We often hear or use the expression " Time Flies when you're having fun"

But I've learned over the past 2 and a half almost 3 years that this statement is not always true. In 2009 when I first experience the loss of a child. Time still flew. I mean yes I was still in greif, stuck there hurt broken and reliving many painful moments. But time still moved on. I mean here I was myself stuck in a moment, but time still sped by. The comfort I got from others in the beginning was gone after only weeks. It seemed as people forgot or just chose not to acknowledge what had happend and In that misery before even completely getting over or through that, It happened again and again I was frozen in my pain, but.....time still moved on.
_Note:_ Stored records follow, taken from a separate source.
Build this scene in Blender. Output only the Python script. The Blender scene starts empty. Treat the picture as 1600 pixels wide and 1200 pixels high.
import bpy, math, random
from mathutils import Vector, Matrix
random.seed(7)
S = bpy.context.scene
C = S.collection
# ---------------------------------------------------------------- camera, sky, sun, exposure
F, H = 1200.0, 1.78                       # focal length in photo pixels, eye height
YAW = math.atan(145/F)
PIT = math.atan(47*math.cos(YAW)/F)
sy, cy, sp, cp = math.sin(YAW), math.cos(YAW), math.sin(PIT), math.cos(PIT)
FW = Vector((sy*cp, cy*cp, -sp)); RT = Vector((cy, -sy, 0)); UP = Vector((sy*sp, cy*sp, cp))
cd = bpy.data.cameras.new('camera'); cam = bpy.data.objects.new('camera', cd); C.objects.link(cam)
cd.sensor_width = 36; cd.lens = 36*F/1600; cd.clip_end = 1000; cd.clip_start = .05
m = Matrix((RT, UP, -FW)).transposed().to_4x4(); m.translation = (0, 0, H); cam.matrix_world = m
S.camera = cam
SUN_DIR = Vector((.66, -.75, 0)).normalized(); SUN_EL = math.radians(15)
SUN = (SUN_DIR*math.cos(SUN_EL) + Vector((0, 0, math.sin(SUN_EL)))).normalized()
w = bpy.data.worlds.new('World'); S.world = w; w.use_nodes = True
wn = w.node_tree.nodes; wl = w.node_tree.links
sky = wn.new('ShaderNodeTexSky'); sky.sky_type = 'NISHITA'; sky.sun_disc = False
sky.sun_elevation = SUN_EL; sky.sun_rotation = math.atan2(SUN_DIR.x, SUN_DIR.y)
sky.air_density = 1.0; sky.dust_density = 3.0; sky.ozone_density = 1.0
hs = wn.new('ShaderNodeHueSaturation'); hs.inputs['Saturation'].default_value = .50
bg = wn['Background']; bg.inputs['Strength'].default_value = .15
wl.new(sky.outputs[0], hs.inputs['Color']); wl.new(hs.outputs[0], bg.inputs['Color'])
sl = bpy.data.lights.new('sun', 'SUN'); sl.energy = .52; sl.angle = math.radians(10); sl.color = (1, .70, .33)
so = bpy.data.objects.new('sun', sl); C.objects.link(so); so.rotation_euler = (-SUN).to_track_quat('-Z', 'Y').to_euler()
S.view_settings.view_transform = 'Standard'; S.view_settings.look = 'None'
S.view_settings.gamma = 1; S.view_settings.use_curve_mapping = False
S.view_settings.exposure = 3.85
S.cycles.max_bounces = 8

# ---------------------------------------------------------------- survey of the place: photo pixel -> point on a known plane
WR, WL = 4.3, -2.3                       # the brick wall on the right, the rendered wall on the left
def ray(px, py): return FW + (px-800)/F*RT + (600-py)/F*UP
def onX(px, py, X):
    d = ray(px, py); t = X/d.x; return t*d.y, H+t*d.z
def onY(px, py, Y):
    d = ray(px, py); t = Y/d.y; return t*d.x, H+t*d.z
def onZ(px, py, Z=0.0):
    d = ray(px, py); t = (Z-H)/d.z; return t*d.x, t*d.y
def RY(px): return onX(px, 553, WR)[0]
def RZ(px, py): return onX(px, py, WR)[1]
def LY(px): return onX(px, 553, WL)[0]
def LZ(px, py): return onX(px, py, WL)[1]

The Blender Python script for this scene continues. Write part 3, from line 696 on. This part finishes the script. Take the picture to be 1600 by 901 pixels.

I couldn't truly feel as if time had slowed because there was so much around me changing, so many people moving on, many giving me advice I wasn't ready to hear or probably didn't even want to hear because they felt I had been in a place long enough.

And here I am again, at a moment in life that I am feeling so hopeful and thinking will time still continue to fly, will it go even faster now that I'm having fun, or will it just this once slow down and let me enjoy this ride? Will I enjoy this ride? Can I enjoy this ride?

Or should I hope that time continues to move at this speed? I mean after all I will be 18 weeks monday and though I'm very hopeful and believe that I will get to bring this sweet boy home alive and healthy and in my arms , there is part of me that wants this coming week to speed by. There is part of me that is ready to to get to 24wks already, there is part of me that wants to get to 30 weeks already, but the truth is, time goes at it's own pace, the pace that God has set forth and no matter what I say or do the time will move as it will. I just have to do my best to make the best of the time I have, to enjoy it , to hold to my peace , my hope and my faith.

And though time doesn't stand still I can hold on to the memories that are dear to me and the lessons I've learned.


Phil 4:6-7
Be anxious for nothing; but in everything by prayer and supplication with thanksgiving let your requests be made known unto God.
And the peace of God, which passes all understanding, shall keep your hearts and minds through Christ Jesus.

3 comments:

Dawn said...

That verse is my life verse. I turn to it often when I need to be reminded that God is in control & no matter how anxious I get, it will not change the outcome. I pray that you are soon able to enjoy every second of this pregnancy & hit each milestone w/more joy & peace. God bless.

Debby@Just Breathe said...

I know that for me, when I am reading the post of a BLM who are having their Rainbow babies I want time to fly quickly. I want nothing more than to have your baby born and in your arms. I know that this journey is extremely hard for you and I often hold my breath wanting each post to be good news.

Deni said...

Great post! Praying you can enjoy it as it flies by and you get that precious, so loved, immensely prayed for boy home safe and sound!!